* [STATED GOAL]: Skip the pictures, please, and write out exactly the lines from the opening of the data through the line containing "PI = math.pi".

* [SOURCE MATERIAL]:

_ _ _ _ _ _ _

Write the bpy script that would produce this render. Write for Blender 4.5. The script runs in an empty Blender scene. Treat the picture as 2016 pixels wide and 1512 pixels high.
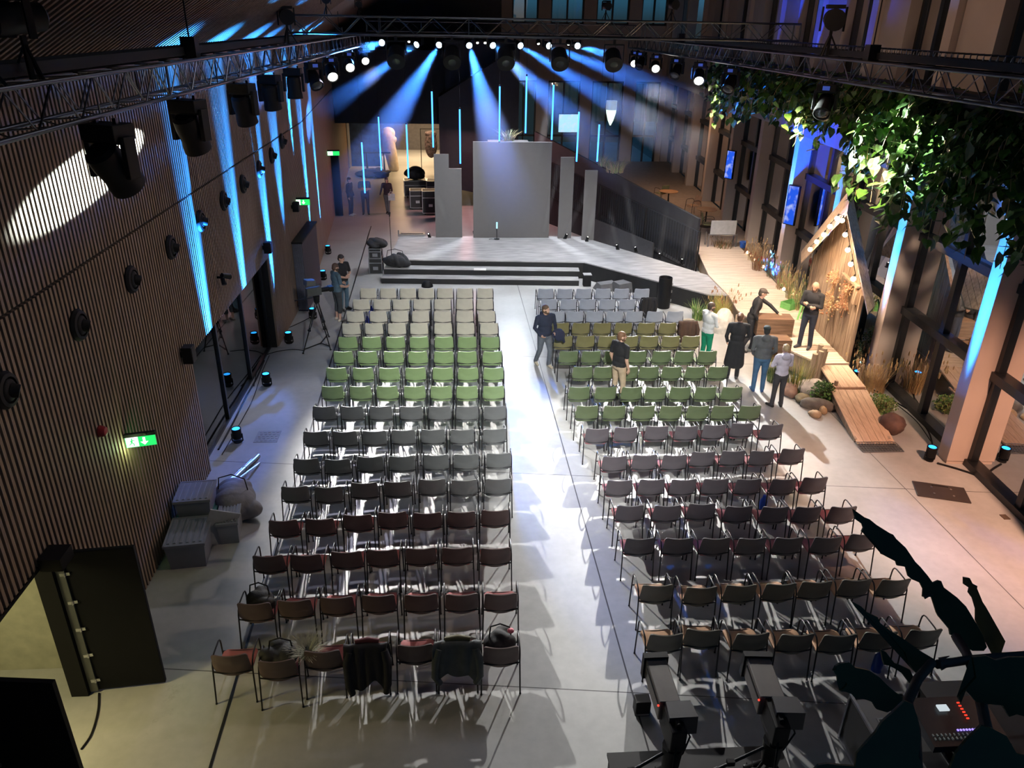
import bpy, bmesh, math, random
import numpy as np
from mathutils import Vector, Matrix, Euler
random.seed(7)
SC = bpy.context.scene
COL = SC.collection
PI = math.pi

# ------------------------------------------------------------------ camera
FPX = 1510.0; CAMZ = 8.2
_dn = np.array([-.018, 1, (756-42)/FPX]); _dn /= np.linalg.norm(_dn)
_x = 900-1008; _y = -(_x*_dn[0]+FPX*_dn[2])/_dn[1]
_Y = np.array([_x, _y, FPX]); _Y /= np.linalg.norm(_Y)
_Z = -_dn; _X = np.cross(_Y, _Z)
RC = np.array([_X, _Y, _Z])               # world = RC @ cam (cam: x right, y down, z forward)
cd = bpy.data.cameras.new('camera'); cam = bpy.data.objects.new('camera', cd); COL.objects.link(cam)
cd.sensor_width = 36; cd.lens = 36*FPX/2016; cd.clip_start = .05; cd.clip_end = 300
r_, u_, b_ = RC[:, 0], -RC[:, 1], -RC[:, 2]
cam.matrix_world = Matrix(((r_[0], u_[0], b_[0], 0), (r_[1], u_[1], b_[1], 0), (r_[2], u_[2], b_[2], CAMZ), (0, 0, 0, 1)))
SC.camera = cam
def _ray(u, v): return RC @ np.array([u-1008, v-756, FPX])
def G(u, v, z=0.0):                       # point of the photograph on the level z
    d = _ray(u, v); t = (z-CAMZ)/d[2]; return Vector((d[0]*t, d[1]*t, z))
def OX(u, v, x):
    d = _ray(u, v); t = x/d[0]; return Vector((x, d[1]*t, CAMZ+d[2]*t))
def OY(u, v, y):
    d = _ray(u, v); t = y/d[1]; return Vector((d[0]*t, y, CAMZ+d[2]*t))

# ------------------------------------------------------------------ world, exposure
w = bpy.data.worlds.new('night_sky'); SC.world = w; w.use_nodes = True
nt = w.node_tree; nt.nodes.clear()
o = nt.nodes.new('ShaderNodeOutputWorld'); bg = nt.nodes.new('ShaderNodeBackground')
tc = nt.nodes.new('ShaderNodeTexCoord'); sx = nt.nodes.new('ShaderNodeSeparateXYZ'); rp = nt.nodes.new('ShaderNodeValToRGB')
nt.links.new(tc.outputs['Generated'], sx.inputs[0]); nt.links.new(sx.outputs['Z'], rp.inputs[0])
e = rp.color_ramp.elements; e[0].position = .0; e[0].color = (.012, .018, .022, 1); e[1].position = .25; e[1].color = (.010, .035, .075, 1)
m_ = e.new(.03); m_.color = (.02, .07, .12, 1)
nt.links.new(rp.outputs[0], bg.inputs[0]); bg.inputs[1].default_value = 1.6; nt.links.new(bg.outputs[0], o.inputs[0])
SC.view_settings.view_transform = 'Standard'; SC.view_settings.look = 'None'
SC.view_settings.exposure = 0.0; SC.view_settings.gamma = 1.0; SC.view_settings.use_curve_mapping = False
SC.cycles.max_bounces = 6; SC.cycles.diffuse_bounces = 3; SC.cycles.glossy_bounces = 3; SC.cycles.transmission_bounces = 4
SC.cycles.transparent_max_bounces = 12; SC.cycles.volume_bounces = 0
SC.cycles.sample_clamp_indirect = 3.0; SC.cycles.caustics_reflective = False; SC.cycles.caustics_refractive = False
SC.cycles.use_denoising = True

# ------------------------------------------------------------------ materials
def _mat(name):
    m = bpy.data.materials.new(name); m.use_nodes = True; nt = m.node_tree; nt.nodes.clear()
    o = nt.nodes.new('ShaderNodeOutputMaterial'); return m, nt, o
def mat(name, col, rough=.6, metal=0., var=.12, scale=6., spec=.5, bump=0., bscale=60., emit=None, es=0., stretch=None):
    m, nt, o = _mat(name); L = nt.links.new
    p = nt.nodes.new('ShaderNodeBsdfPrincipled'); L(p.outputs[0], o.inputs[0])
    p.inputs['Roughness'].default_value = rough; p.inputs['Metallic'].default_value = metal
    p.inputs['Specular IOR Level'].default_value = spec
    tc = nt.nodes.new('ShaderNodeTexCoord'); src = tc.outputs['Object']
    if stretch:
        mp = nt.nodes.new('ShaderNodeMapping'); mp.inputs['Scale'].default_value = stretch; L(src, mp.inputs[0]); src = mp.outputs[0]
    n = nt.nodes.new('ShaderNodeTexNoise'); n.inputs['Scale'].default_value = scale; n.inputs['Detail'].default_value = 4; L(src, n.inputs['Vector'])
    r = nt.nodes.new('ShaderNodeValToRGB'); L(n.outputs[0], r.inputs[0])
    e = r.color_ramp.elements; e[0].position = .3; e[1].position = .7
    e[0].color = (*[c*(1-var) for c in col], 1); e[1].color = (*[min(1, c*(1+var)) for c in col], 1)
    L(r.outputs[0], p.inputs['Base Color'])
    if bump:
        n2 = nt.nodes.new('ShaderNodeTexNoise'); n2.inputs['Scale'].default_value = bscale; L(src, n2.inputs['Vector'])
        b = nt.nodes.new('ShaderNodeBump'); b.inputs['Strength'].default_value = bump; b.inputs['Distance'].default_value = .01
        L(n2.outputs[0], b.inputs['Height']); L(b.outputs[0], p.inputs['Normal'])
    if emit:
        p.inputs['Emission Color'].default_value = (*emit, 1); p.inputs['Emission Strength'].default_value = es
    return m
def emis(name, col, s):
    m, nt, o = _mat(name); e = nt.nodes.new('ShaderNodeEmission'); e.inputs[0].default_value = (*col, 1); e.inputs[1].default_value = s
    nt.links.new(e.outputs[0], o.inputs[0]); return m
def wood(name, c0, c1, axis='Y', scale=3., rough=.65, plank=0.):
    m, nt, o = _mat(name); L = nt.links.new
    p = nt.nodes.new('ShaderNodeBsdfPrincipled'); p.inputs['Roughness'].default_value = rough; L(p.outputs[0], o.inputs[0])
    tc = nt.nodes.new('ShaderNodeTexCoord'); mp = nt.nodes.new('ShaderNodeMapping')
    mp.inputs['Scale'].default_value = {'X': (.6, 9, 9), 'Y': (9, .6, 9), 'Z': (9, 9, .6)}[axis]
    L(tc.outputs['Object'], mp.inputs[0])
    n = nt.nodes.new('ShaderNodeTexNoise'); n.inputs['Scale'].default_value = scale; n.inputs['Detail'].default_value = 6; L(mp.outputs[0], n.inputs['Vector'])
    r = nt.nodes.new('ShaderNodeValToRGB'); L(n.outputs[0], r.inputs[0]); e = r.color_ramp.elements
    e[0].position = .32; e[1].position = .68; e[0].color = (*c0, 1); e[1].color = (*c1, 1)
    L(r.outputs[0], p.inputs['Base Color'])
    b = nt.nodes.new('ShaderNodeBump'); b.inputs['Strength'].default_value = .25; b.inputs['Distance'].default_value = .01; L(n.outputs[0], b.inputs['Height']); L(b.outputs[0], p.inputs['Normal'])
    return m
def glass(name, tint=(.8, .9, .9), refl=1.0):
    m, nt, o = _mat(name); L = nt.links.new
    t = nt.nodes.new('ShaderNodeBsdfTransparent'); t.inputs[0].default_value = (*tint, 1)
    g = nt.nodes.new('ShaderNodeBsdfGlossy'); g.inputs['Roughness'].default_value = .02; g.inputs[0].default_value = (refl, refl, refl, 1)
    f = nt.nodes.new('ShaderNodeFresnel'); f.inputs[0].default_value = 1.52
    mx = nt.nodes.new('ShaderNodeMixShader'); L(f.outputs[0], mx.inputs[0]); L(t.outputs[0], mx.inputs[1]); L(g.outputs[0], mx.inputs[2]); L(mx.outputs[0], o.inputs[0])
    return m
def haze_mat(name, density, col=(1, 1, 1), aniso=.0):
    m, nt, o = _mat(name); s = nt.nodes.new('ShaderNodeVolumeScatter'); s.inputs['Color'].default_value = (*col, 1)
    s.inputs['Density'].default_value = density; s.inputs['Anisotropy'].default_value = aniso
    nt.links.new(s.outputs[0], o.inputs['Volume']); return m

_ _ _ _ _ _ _

* [TASK RESPONSE]:
Write the bpy script that would produce this render. Write for Blender 4.5. The script runs in an empty Blender scene. Treat the picture as 2016 pixels wide and 1512 pixels high.
import bpy, bmesh, math, random
import numpy as np
from mathutils import Vector, Matrix, Euler
random.seed(7)
SC = bpy.context.scene
COL = SC.collection
PI = math.pi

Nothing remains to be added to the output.